# Input material
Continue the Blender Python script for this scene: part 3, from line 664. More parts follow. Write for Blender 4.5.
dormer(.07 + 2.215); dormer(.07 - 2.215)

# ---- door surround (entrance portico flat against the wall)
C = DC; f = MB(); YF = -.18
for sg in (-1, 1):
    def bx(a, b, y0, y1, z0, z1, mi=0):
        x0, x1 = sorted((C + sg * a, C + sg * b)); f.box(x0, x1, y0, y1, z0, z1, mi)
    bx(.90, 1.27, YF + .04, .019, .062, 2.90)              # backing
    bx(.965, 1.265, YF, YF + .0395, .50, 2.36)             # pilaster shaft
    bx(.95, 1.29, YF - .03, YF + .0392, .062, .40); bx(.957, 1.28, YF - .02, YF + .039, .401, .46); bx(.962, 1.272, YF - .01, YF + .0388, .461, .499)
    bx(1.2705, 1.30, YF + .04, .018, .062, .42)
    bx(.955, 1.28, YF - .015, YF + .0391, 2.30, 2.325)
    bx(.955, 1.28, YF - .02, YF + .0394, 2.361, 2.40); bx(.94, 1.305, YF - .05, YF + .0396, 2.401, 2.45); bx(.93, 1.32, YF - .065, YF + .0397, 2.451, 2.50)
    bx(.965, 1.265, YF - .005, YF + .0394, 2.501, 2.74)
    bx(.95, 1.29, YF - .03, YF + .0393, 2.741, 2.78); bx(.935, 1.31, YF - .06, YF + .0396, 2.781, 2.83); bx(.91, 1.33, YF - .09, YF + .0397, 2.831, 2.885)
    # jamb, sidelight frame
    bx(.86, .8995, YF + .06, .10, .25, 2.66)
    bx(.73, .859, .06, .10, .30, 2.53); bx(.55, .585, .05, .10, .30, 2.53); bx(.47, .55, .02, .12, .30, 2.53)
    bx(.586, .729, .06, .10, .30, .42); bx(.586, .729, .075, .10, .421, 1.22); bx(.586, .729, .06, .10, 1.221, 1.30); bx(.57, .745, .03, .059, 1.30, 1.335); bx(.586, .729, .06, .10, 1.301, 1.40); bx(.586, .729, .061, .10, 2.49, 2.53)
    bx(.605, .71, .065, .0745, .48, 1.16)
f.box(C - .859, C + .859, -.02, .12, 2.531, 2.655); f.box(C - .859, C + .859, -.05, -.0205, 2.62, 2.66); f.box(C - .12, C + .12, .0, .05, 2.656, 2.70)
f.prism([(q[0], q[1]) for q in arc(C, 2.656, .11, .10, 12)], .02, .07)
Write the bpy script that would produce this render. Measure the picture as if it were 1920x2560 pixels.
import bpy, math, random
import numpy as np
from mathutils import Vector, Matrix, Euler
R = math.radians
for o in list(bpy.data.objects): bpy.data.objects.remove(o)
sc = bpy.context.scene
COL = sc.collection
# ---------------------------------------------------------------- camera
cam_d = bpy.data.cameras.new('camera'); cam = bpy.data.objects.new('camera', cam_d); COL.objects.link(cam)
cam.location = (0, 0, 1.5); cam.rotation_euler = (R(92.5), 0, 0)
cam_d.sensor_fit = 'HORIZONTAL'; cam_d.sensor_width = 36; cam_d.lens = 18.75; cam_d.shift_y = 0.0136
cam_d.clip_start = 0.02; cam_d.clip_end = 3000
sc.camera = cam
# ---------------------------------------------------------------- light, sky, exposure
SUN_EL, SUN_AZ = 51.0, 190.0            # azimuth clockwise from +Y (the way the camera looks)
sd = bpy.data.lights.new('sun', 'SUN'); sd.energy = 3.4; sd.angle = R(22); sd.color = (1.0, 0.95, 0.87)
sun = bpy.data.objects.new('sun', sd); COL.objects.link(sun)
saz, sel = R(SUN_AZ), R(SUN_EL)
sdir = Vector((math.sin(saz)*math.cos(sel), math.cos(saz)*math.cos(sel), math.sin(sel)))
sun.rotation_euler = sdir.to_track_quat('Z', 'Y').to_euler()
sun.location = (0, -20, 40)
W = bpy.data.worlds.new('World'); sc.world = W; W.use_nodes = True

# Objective
Pick out every line above that contains the word "scene" and copy it.

# Expected answer
Continue the Blender Python script for this scene: part 3, from line 664. More parts follow. Write for Blender 4.5.
sc = bpy.context.scene